February 25, 2008 - 4:26pm



"Elsewhere, when you violate the law or the rules, you go to jail or pay a fine," says an amazed Andrew Zimbalist, a man who's been following university sports closely for decades and ought to be way past amazement.

But universities, as institutions, are different. Better. Universities with multi-billion dollar endowments get tax breaks. University professors who've plagiarized from their own students keep their jobs. University coaches like Indiana's Kelvin Sampson, who deliver winning teams by playing filthy, get spectacular buyouts.

Indiana, an article about Sampson notes, has paid over four million dollars in the last few years to people, like Sampson, who don't work for the university. Sampson's reward would cover tuition for almost a hundred of the university's students.

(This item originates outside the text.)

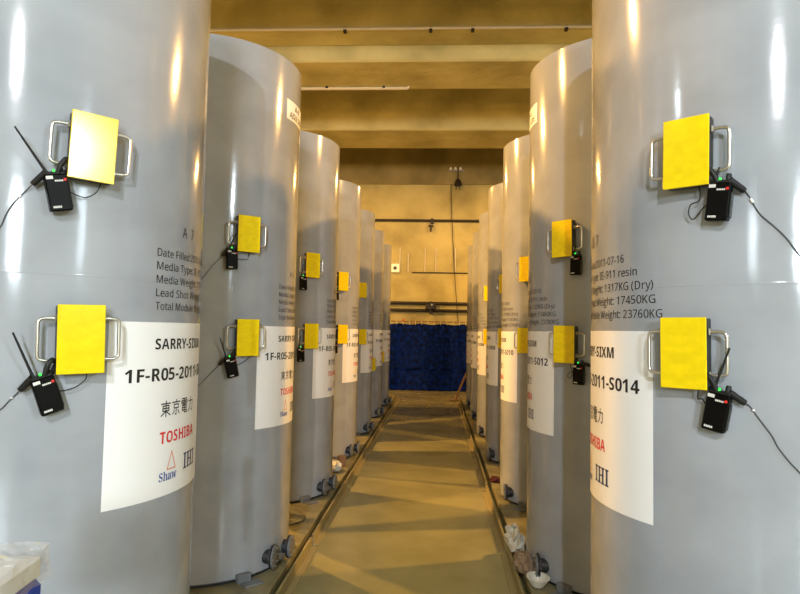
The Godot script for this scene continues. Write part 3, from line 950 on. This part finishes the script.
func make_tarp() -> void:
	var t := thing("tarpaulin", "creased blue tarpaulin hung across the foot of the end wall", "tarpaulin")
	var n := FastNoiseLite.new()
	n.seed = 7
	n.frequency = 0.9
	var cols := 120
	var rows_ := 48
	for piece in 2:
		var y0 := 0.015 if piece == 0 else 0.70
		var y1 := 0.78 if piece == 0 else 2.12
		var zb := -20.30 if piece == 0 else -20.26
		var x0 := -2.6
		var x1 := 2.2
		var f := func(u: float, v: float, back: float) -> Vector3:
			var x := lerpf(x0, x1, u)
			var y := lerpf(y0, y1, v)
			var z := zb + 0.11 * n.get_noise_2d(x * 3.2, y * 0.4 + piece * 9) + 0.02 * sin(x * 17.0 + 2.5 * n.get_noise_2d(x, y)) + 0.012 * n.get_noise_2d(x * 7.0 + 40, y * 3.0) + 0.016 * absf(n.get_noise_2d(x * 2.0 + y * 3.0, y * 4.0 - x * 2.0))
			if piece == 1: y += 0.02 * sin(x * 9.0) * v
			return Vector3(x, y, z + back)
		var st := begin()
		st.set_smooth_group(1)
		for i in cols:
			for j in rows_:
				var u0 := float(i) / cols
				var u1 := float(i + 1) / cols
				var v0 := float(j) / rows_
				var v1 := float(j + 1) / rows_
				var a: Vector3 = f.call(u0, v0, 0.0)
				quad(st, a, f.call(u1, v0, 0.0), f.call(u1, v1, 0.0), f.call(u0, v1, 0.0), a - Vector3(0, 0, 1))
				quad(st, f.call(u0, v0, -0.003), f.call(u1, v0, -0.003), f.call(u1, v1, -0.003), f.call(u0, v1, -0.003), a + Vector3(0, 0, 1))
		part("lower_sheet" if piece == 0 else "upper_sheet", done(st), M.tarp_blue, t)
	# rope or pole it hangs from, with ties
	var r_ := thing("hanging_rail", "thin rusty rail with ties along the top of the blue tarpaulin", "rail")
	part("rail", rod_x(-2.7, 2.3, 2.20, -20.26, 0.016), M.wood, r_)
	for k in 24:
		part("tie", tube_mesh([Vector3(-2.5 + k * 0.2, 2.22, -20.255), Vector3(-2.5 + k * 0.2 + 0.01, 2.10, -20.24)], 0.011, 6, false), M.pale_conduit, r_)
	for x in [-2.65, 2.25]:
		part("post", tube_mesh([Vector3(x, 0.0, -20.26), Vector3(x, 1.1, -20.26), Vector3(x, 2.24, -20.26)], 0.025, 10, false), M.galvanised, r_)
	for x in [-2.65, 2.25]:
		part("post_foot", box_mesh(Vector3(0.16, 0.02, 0.16), 0.003, Vector3(x, 0.01, -20.26)), M.galvanised, r_)
	var om := thing("orange_clip", "small orange clip on the rail near the tarpaulin's top left corner", "clip")
	part("jaw", box_mesh(Vector3(0.09, 0.05, 0.05), 0.008, Vector3(-1.08, 2.235, -20.255)), M.orange_plastic, om)
	part("lever", box_mesh(Vector3(0.03, 0.04, 0.03), 0.006, Vector3(-1.08, 2.275, -20.255)), M.orange_plastic, om)
	# wooden prop leaning by the right end of the tarpaulin
	var pr := thing("wooden_prop", "slanting wooden prop on the floor in front of the blue tarpaulin's right end", "prop")
	part("slanted_board", tube_mesh([Vector3(0.52, 0.02, -17.5), Vector3(0.66, 0.37, -17.6), Vector3(0.85, 0.80, -17.75)], 0.03, 6, false), M.wood, pr)
	part("foot_board", box_mesh(Vector3(0.30, 0.05, 0.12), 0.006, Vector3(0.50, 0.025, -17.45)), M.wood, pr)
	part("back_post", tube_mesh([Vector3(0.88, 0.0, -17.82), Vector3(0.88, 0.5, -17.82), Vector3(0.88, 0.9, -17.82)], 0.03, 6, false), M.wood, pr)


# ---------------------------------------------------------------- loose things
# a crumpled lump: a squashed ball pushed about by noise
func lump(size: Vector3, seed_: int, rough: float, facets := 26) -> ArrayMesh:
	var n := FastNoiseLite.new()
	n.seed = seed_
	n.frequency = 1.4
	var st := begin()
	st.set_smooth_group(-1 if rough > 0.3 else 1)
	var p := func(i: int, j: int) -> Vector3:
		var th := PI * j / (facets / 2)
		var ph := TAU * (i % facets) / facets
		var d := Vector3(sin(th) * cos(ph), cos(th), sin(th) * sin(ph))
		var k := 1.0 + rough * n.get_noise_3d(d.x * 1.2, d.y * 1.2, d.z * 1.2) + rough * 0.5 * n.get_noise_3d(d.x * 3.5, d.y * 3.5, d.z * 3.5)
		var v := d * k * size / 2.0
		v.y = maxf(v.y, -size.y * 0.32) + size.y * 0.32
		return v
	for i in facets:
		for j in facets / 2:
			var mid := Vector3(0, size.y * 0.2, 0)
			if j > 0: tri(st, p.call(i, j), p.call(i + 1, j), p.call(i + 1, j + 1), mid)
			if j < facets / 2 - 1: tri(st, p.call(i, j), p.call(i + 1, j + 1), p.call(i, j + 1), mid)
			elif j > 0: pass
			if j == 0: tri(st, p.call(i, 0), p.call(i + 1, 1), p.call(i, 1), mid)
	return done(st)


func loose(called: String, mesh: Mesh, m: Material, at: Vector3, turn: float, label: String, category: String, group := "") -> void:
	var o := part(called, mesh, m, self, Transform3D(Basis(Vector3.UP, turn), at))
	tag(o, label, category, group)


func make_loose() -> void:
	# right-hand plinth, between the second and third vessel
	loose("cloth_bag", lump(Vector3(0.13, 0.17, 0.24), 4, 0.35), M.cloth_brown, Vector3(0.675, BASE_Y, -4.93), 0.3, "crumpled brown cloth bag at the foot of the second vessel, right row", "bag")
	var dish := thing("plastic_dish", "white plastic dish lying tilted beside the brown cloth bag", "dish", Transform3D(Basis(Vector3.UP, 0.4) * Basis(Vector3.RIGHT, 0.1), Vector3(0.735, BASE_Y + 0.012, -4.62)))
	part("bowl", lathe_mesh([Vector2(0, 0.0), Vector2(0.045, 0.0), Vector2(0.072, 0.045), Vector2(0.075, 0.06), Vector2(0.071, 0.06), Vector2(0.042, 0.006), Vector2(0, 0.006)], 32), M.milky_plastic, dish)
	part("rim", lathe_mesh([Vector2(0.071, 0.058), Vector2(0.082, 0.058), Vector2(0.082, 0.064), Vector2(0.071, 0.064), Vector2(0.071, 0.058)], 32), M.milky_plastic, dish)
	loose("plastic_sheet", lump(Vector3(0.11, 0.22, 0.34), 9, 0.7, 22), M.milky_plastic, Vector3(0.665, BASE_Y, -5.42), 0.2, "crumpled milky plastic sheet behind the brown cloth bag", "sheet")
	loose("red_rag", lump(Vector3(0.12, 0.08, 0.14), 14, 0.6, 18), M.dark_red, Vector3(0.72, BASE_Y, -7.75), 0.9, "small dark red rag at the foot of the third vessel, right row", "rag")
	# left-hand plinth
	loose("folded_sheet", lump(Vector3(0.36, 0.07, 0.5), 17, 0.3, 22), M.plinth_paint, Vector3(-1.42, BASE_Y, -6.02), 0.6, "flat folded olive sheet lying between the second and third vessels, left row", "sheet")
	loose("folded_sheet", lump(Vector3(0.22, 0.16, 0.30), 19, 0.5, 22), M.milky_plastic, Vector3(-1.30, BASE_Y, -8.1), 0.2, "crumpled pale sheet lying between the third and fourth vessels, left row", "sheet")
	loose("cardboard_piece", box_mesh(Vector3(0.10, 0.14, 0.06), 0.004, Vector3(0, 0.07, 0)), M.wood, Vector3(-1.22, BASE_Y, -8.35), 0.3, "small upright cardboard piece between the third and fourth vessels, left row", "cardboard")
	# wrapped instrument on a stand in the near left corner
	var t := thing("wrapped_case", "blue case under a white card, wrapped in clear plastic, near the bottom left corner", "case", Transform3D(Basis(Vector3.UP, 0.12), Vector3(-1.008, -0.032, -1.32)))
	part("blue_body", box_mesh(Vector3(0.26, 0.2, 0.2), 0.012, Vector3(0, 1.238, 0)), M.blue_case, t)
	part("inner_card", box_mesh(Vector3(0.24, 0.045, 0.17), 0.004, Vector3(0.01, 1.368, 0)), M.card_white, t)
	var n := FastNoiseLite.new()
	n.seed = 23
	n.frequency = 9.0
	var st := begin()
	st.set_smooth_group(-1)
	var lo := Vector3(-0.14, 1.335, -0.11)
	var hi := Vector3(0.14, 1.412, 0.11)
	var wob := func(v: Vector3) -> Vector3: return v + Vector3(n.get_noise_3d(v.x, v.y, v.z), n.get_noise_3d(v.y + 5, v.z, v.x), n.get_noise_3d(v.z, v.x + 9, v.y)) * 0.012
	var mid := (lo + hi) / 2
	for face in [[0, 1, 2], [2, 1, 0], [0, 2, 1]]:
		for s in 2:
			if face[2] == 1 and s == 0: continue
			for i in 12:
				for j in 12:
					var q := []
					for c in [[0, 0], [1, 0], [1, 1], [0, 1]]:
						var v := Vector3()
						v[face[0]] = lerpf(lo[face[0]], hi[face[0]], (i + c[0]) / 12.0)
						v[face[1]] = lerpf(lo[face[1]], hi[face[1]], (j + c[1]) / 12.0)
						v[face[2]] = lo[face[2]] if s == 0 else hi[face[2]]
						q.append(wob.call(v))
					quad(st, q[0], q[1], q[2], q[3], mid)
	part("clear_wrap", done(st), M.clear_film, t)
	part("stand_post", tube_mesh([Vector3(0, 0.05, 0), Vector3(0, 0.6, 0), Vector3(0, 1.15, 0)], 0.025, 12, false), M.galvanised, t)
	part("stand_foot", lathe_mesh([Vector2(0, 0.032), Vector2(0.2, 0.032), Vector2(0.2, 0.047), Vector2(0.05, 0.06), Vector2(0, 0.06)], 32), M.dark_case, t)


# ---------------------------------------------------------------- everything
func _ready() -> void:
	rng.seed = 20110716
	make_materials()
	make_camera()
	make_environment()
	make_lamps()
	window_light()
	var f1 := SystemFont.new()
	f1.font_names = PackedStringArray(["Droid Sans"])
	sans = f1
	var f2 := SystemFont.new()
	f2.font_names = PackedStringArray(["Droid Sans"])
	f2.font_weight = 700
	sans_bold = f2
	var f3 := SystemFont.new()
	f3.font_names = PackedStringArray(["Droid Serif"])
	f3.font_weight = 700
	serif = f3
	make_shell()
	make_curbs()
	make_vessels()
	make_end_wall()
	make_instruments()
	make_loose()
	for c in find_children("*", "MeshInstance3D", true, false):
		if c.has_meta("stem"): c.remove_meta("stem")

Places like Indiana get a lot of attention when scandals like Sampson break. But spare a thought for under the radar schools like San Diego State, ruled lo these many years by jock-mad Stephen Weber, who has destroyed the university because of his insistence on spending tons of money on sports teams no one cares about. The campus has "sunk to the level of a mediocre community college," a commenter notes in response to an article about that university's latest sports-generated fiscal disaster. "The best profs are leaving or left. Students cannot get in to required classes and sit in filthy rooms, crowded to the gills. Now SDSU bosses demand that students pay more than double fees to keep the library open, while the football program, as well as the other sports programs, drain what dollars are left."

Having impoverished itself through sports fuckupery, SDSU will admit, its administration now announces, "greatly reduced" numbers of students in the next few years.

Under a delusional president, SDSU has betrayed its fundamental mission -- to educate Californians.

UD's way past amazement about Indiana. SDSU, however, retains its capacity to dazzle.